A view of the Verrazano Narrows Bridge on May 11,...

A view of the Verrazano Narrows Bridge on May 11, 2006. Credit: Getty Images/Stan Honda

Congress is closing in on a plan to give the Highway Trust Fund a temporary infusion of cash so it won't run dry in a matter of days.

The funding is essential. Roads, bridges and rails must be maintained and improved. Unless Congress comes up with the money, tens of thousands of projects will have to be put on hold, jeopardizing hundreds of thousands of jobs.

But the situation demands more than another temporary patch. Congress has enacted 18 of those in the past five years. Legislators need to find the political courage to authorize funding for the long haul -- if necessary by bucking anti-tax orthodoxy and raising the fuel tax that since 1993 has been stuck at 18.4 cents per gallon of gasoline and 24.4 cents per gallon of diesel fuel.

Bipartisan bills in the Senate and House of Representatives would provide $10 billion to keep the trust fund solvent through May 15. That's being billed as a bridge to more permanent funding. But buying more time won't make it any easier for Congress to do this job.

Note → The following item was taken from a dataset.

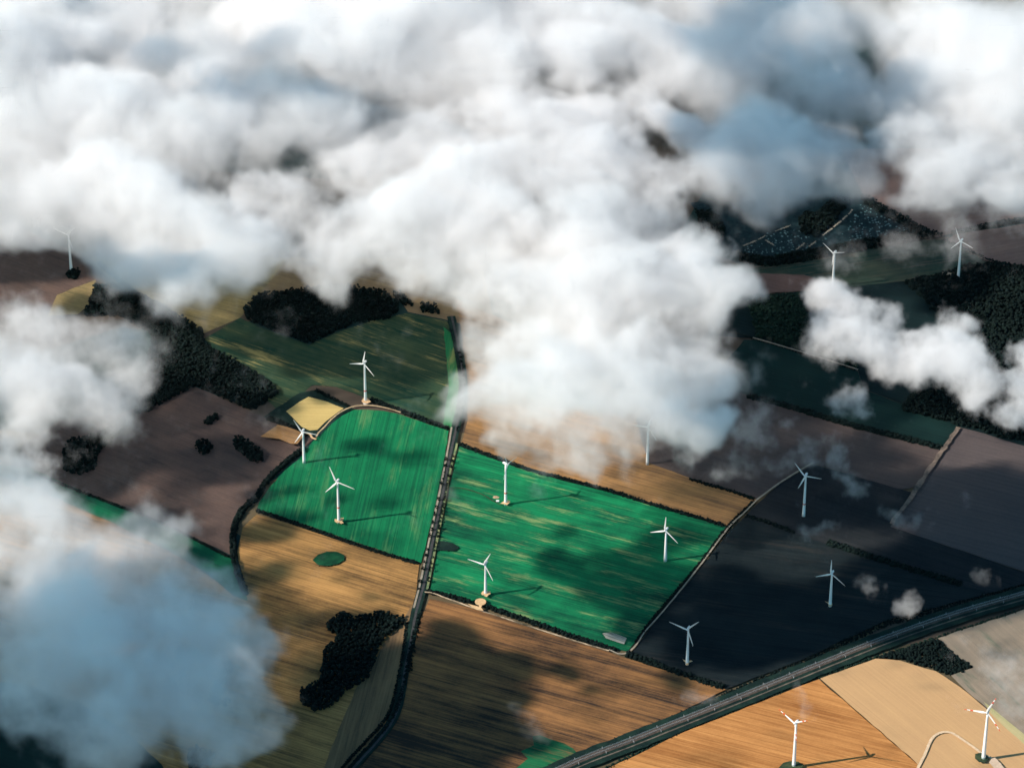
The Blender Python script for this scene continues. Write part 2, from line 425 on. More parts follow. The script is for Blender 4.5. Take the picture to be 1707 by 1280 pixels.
# roads, tracks, railway
ROAD = [(752, 530), (759, 560), (765, 590), (770, 620), (772, 645), (768, 680), (760, 715), (751, 755), (740, 810), (731, 855), (719, 912), (706, 975), (693, 1022), (685, 1065), (676, 1110), (662, 1185), (635, 1230), (592, 1278), (540, 1340)]
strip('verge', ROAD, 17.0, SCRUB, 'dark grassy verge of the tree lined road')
strip('road', ROAD, 4.6, ASPHALT, 'narrow asphalt road between two rows of trees', off=1.0)
strip('track', [(753, 715), (745, 760), (735, 812), (726, 855), (713, 915), (701, 972), (690, 1016)], 3.5, TRACK_DIM, 'pale farm track running beside the road', off=0.0)
strip('track', [(762, 742), (748, 800), (737, 860), (725, 920), (712, 985)], 4.0, mat_plain('grass_track', (0.08, 0.14, 0.07), (0.28, 0.28, 0.13), 0.05), 'grassy farm track along the left side of the large green field')
RAIL_MID = [(860, 1322), (962, 1274), (1055, 1238), (1140, 1204), (1252, 1159), (1365, 1113), (1473, 1070), (1590, 1029), (1707, 995), (1800, 968)]
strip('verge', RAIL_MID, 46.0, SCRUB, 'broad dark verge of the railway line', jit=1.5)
strip('track_bed', RAIL_MID, 5.0, BALLAST, 'ballast bed of the upper railway track', off=5.0)
strip('track_bed', RAIL_MID, 5.0, BALLAST, 'ballast bed of the lower railway track', off=-1.0)
strip('track', RAIL_MID, 2.6, mat_plain('service_track', (0.06, 0.055, 0.045), (0.17, 0.14, 0.11), 0.05), 'pale service track beside the railway', off=-11.0)
strip('track', [(1262, 836), (1240, 858), (1213, 884), (1165, 948), (1112, 1014), (1075, 1056), (1062, 1076), (1047, 1090), (1033, 1093), (1015, 1086)], 2.8, TRACK_DIM, 'pale farm track round the corner of the large green field')
strip('track', [(1356, 774), (1320, 795), (1290, 815), (1262, 836)], 3.5, TRACK_DIM, 'farm track at the edge of the dark ploughed field')
strip('track', [(708, 990), (722, 992), (740, 999), (760, 1006), (800, 1021), (830, 1030), (860, 1040), (900, 1053), (960, 1072), (1015, 1088)], 2.8, mat_plain('patchy_track', (0.05, 0.05, 0.035), (0.60, 0.46, 0.31), 0.035), 'pale sandy track below the hedge of the large green field')
strip('track', [(527, 732), (532, 724), (541, 715), (551, 704), (564, 693), (577, 685.5), (590, 681), (602, 679.5), (618, 679.5), (636, 682), (652, 686), (668, 691)], 3.0, mat_plain('worn_track', (0.26, 0.20, 0.12), (0.48, 0.36, 0.22), 0.1), 'curved sandy track to the upper turbine')
strip('track', [(510, 725), (517, 728), (520, 733), (527, 736)], 4.0, EARTH, 'short sandy track behind the turbine at the field corner')
strip('track', [(1522, 1300), (1533, 1277), (1541, 1262), (1547, 1247), (1553, 1235), (1562, 1227), (1575, 1223.5), (1588, 1226), (1602, 1235), (1617, 1245), (1635, 1258), (1650, 1266), (1660, 1272)], 5.0, TRACK, 'curved pale track looping to the striped turbine')
strip('track', [(744, 817), (765, 817), (787, 822), (808, 830), (822, 839), (835, 845)], 2.5, VERGE, 'dark worn track from the road to a turbine')
strip('track', [(1597, 716), (1570, 756), (1530, 814), (1486, 877)], 9.0, mat_plain('rough_edge', (0.07, 0.06, 0.05), (0.20, 0.15, 0.12), 0.08), 'rough grassy track between two mauve fields', jit=2.0)
strip('track', [(1255, 567), (1300, 580), (1360, 598), (1430, 620)], 3.0, TRACK_DIM, 'thin pale track behind the dark green crop strip')
for i, (a, b) in enumerate([((1238, 414), (1262, 405)), ((1264, 404), (1276, 397)), ((1292, 390), (1318, 380)), ((1371, 397), (1387, 385)), ((1389, 383), (1402, 373)), ((1404, 371), (1412, 364)), ((1414, 362), (1421, 354)),
                            ((1327, 421), (1341, 410)), ((1348, 416), (1360, 407)), ((1276, 405), (1290, 414))]):
    strip('track', [a, ((a[0] + b[0]) / 2, (a[1] + b[1]) / 2), b], 3.2, TRACK_DIM, 'pale track pieces showing between plantation trees', jit=1.2)['group'] = 'broken pale tracks in the plantation'

# ------------------------------------------------------------------ vegetation
LEAF = mat_leaf('leaves_dark', (0.0012, 0.005, 0.0055), (0.004, 0.012, 0.010))
LEAF2 = mat_leaf('leaves_green', (0.003, 0.013, 0.011), (0.010, 0.028, 0.018))
LEAF_PALE = mat_leaf('leaves_blue', (0.02, 0.08, 0.09), (0.16, 0.26, 0.27))
BARK = mat_plain('bark', (0.06, 0.045, 0.03), (0.10, 0.08, 0.06), 0.8)

_ICO = None


def ico():
    global _ICO
    if _ICO is None:
        b = bmesh.new()
        bmesh.ops.create_icosphere(b, subdivisions=1, radius=1.0)
        b.verts.ensure_lookup_table()
        _ICO = (np.array([v.co[:] for v in b.verts]), np.array([[v.index for v in f.verts] for f in b.faces]))
        b.free()
    return _ICO


def clumps(centres, radii, seed, flat=0.85):
    """many uneven leaf clumps as one mesh's vertices and faces"""
    V, Fc = ico()
    rs = np.random.RandomState(seed)
    n = len(centres)
    c = np.asarray(centres, float)
    r = np.asarray(radii, float)
    k = len(V)
    jit = 1.0 + rs.uniform(-0.28, 0.28, (n, k, 1))
    a = rs.uniform(0, 6.283, n)
    ca, sa = np.cos(a), np.sin(a)
    vx = V[None, :, 0] * ca[:, None] - V[None, :, 1] * sa[:, None]
    vy = V[None, :, 0] * sa[:, None] + V[None, :, 1] * ca[:, None]
    vz = np.broadcast_to(V[None, :, 2] * flat, (n, k))
    P = np.stack([vx, vy, vz], 2) * jit * r[:, None, None] + c[:, None, :]
    Fa = Fc[None] + (np.arange(n) * k)[:, None, None]
    return P.reshape(-1, 3), Fa.reshape(-1, 3)


def np_mesh(name, P, Fa, mat):
    me = bpy.data.meshes.new(name)
    me.vertices.add(len(P))
    me.vertices.foreach_set('co', P.astype(np.float32).ravel())
    me.loops.add(Fa.size)
    me.loops.foreach_set('vertex_index', Fa.astype(np.int32).ravel())
    me.polygons.add(len(Fa))
    me.polygons.foreach_set('loop_start', np.arange(0, Fa.size, 3, dtype=np.int32))
    me.update(calc_edges=True)
    me.materials.append(mat)
    return me


def inside(poly, x, y):
    n = len(poly)
    r = False
    j = n - 1
    for i in range(n):
        xi, yi = poly[i]
        xj, yj = poly[j]
        if (yi > y) != (yj > y) and x < (xj - xi) * (y - yi) / (yj - yi) + xi:
            r = not r
        j = i
    return r


def wood(label, px, h=12.0, gap=4.4, mat=None, seed=0):
    rng = random.Random(seed)
    P = [at(*p) for p in px]
    poly = [(p.x, p.y) for p in P]
    x0, x1 = min(p[0] for p in poly), max(p[0] for p in poly)
    y0, y1 = min(p[1] for p in poly), max(p[1] for p in poly)
    cs, rs = [], []
    y = y0
    while y < y1:
        x = x0
        while x < x1:
            qx, qy = x + rng.uniform(-3.5, 3.5), y + rng.uniform(-3.5, 3.5)
            if inside(poly, qx, qy):
                hh = h * (rng.uniform(0.72, 1.1) if rng.random() < 0.85 else rng.uniform(1.05, 1.35))
                r = gap * rng.choice((0.45, 0.55, 0.65, 0.8, 1.0))
                cs.append((qx, qy, hh - r))
                rs.append(r)
                for kk in range(2):
                    cs.append((qx + rng.uniform(-0.8, 0.8) * r, qy + rng.uniform(-0.8, 0.8) * r, hh - r * rng.uniform(0.9, 1.9)))
                    rs.append(r * rng.uniform(0.5, 0.85))
                cs.append((qx, qy, r * 0.6))
                rs.append(r * 0.9)
            x += gap
        y += gap
    Pv, Fa = clumps(cs, rs, seed)
    me = np_mesh('woodland', Pv, Fa, mat or LEAF)
    return tag(obj('woodland', me), label, None, None, 'stuff')


wood('long dark wood running down to the brown field', [(158, 480), (195, 478), (232, 500), (275, 516), (338, 553), (341, 577), (380, 597), (430, 628), (468, 654), (427, 684), (400, 678), (328, 643), (286, 664), (249, 686), (225, 690), (240, 635), (255, 560), (202, 528), (141, 527)], seed=1)
wood('dark wood below the edge of the large cloud', [(405, 517), (430, 495), (480, 488), (560, 478), (640, 488), (668, 514), (650, 532), (590, 540), (515, 574), (460, 553), (415, 535)], seed=2)
wood('dark wood at the lower left of the brown field', [(105, 757), (115, 737), (160, 728), (210, 697), (228, 694), (192, 732), (165, 752), (160, 780), (135, 792), (108, 786)], seed=3)
wood('large black wood in the golden stubble field', [(541, 1047), (568, 1023), (590, 1031), (610, 1031), (635, 1021), (655, 1030), (672, 1028), (675, 1040), (640, 1065), (630, 1085), (615, 1130), (580, 1150), (550, 1180), (520, 1186), (497, 1165), (500, 1155), (535, 1135), (538, 1100), (537, 1088), (560, 1070), (563, 1062)], seed=4)
wood('round dark copse in the brown field', [(327, 748), (330, 740), (338, 736), (347, 738), (353, 746), (350, 756), (340, 759), (331, 756)], h=13, seed=5)
wood('long dark copse in the brown field', [(388, 738), (394, 731), (404, 733), (420, 744), (436, 756), (440, 766), (432, 773), (420, 770), (404, 757), (392, 747)], h=13, seed=6)
wood('small narrow copse in the brown field', [(338, 707), (346, 699), (360, 693), (368, 696), (360, 704), (346, 712)], h=10, seed=7)
wood('dark trees at the base of the far left turbine', [(112, 455), (120, 449), (131, 450), (133, 460), (124, 467), (114, 464)], h=9, seed=8)
wood('dark forest right of the small white cloud', [(1510, 473), (1570, 458), (1610, 447), (1660, 441), (1760, 455), (1760, 745), (1700, 735), (1655, 728), (1640, 690), (1610, 640), (1590, 560), (1540, 500)], seed=9, gap=5.4)
wood('dark forest below the small white cloud', [(1500, 685), (1520, 660), (1560, 645), (1600, 640), (1640, 690), (1655, 726), (1598, 710), (1540, 694)], seed=10)
wood('dark forest strip behind the crop strip', [(1245, 500), (1330, 492), (1350, 540), (1400, 580), (1430, 615), (1340, 588), (1262, 563)], h=12, seed=11, mat=LEAF2)
wood('dark thicket along the railway', [(1462, 1098), (1500, 1086), (1563, 1067), (1572, 1075), (1598, 1098), (1622, 1114), (1585, 1127), (1545, 1112), (1500, 1101)], h=8, seed=12)
wood('tree belt at the lower edge of the plantation', [(1228, 424), (1280, 434), (1330, 424), (1430, 406), (1500, 392), (1540, 386), (1572, 394), (1540, 402), (1430, 421), (1340, 438), (1280, 446), (1235, 438)], seed=13)
wood('tree belt at the upper edge of the plantation', [(1432, 326), (1450, 334), (1500, 362), (1552, 390), (1542, 395), (1495, 374), (1440, 343)], h=12, seed=14)
wood('dark round wood beside the large cloud', [(1160, 355), (1185, 355), (1205, 375), (1210, 395), (1195, 405), (1170, 390)], seed=15)
wood('dark wood in the middle of the plantation', [(1330, 370), (1345, 355), (1360, 360), (1375, 345), (1395, 330), (1420, 335), (1385, 380), (1360, 398), (1335, 390)], seed=16)
wood('crooked copse under the grey cloud', [(372, 1112), (384, 1108), (388, 1116), (378, 1130), (372, 1145), (362, 1160), (366, 1170), (380, 1166), (384, 1172), (376, 1178), (356, 1178), (350, 1166), (358, 1140), (366, 1128)], h=11, seed=17)
wood('copse at the lower edge under the grey cloud', [(318, 1290), (314, 1262), (322, 1248), (345, 1252), (360, 1262), (350, 1275), (335, 1280), (332, 1320)], h=11, seed=18)
wood('small dark copse at the top of the olive field', [(700, 512), (712, 508), (730, 514), (734, 523), (720, 526), (704, 521)], h=13, seed=19)
wood('dark copse beside the road at the cloud edge', [(655, 490), (668, 492), (682, 505), (688, 512), (676, 512), (660, 500)], h=13, seed=20)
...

Even the plan for funding the latest temporary fix is misguided. The House and Senate bills would extend customs fees on importers and poach money from a trust fund for repairing and replacing leaking underground storage tanks. The Senate would add measures to ramp up the IRS' ability to collect unpaid taxes. But in a particularly bad proposal, both bills would change the rules on contributions to private pension plans, allowing employers to temporarily put in less money. Some of the savings would show up on their bottom lines as taxable income, generating revenue to be directed to the Highway Trust Fund. That's a horrible idea. The Congressional Budget Office cautions the result would be more underfunded pension plans. And lower pension contributions now would result in larger contributions, and less tax revenue, down the road.

Congress must provide the reliable funding the nation needs for this critical infrastructure. Doing anything less is just spinning its wheels.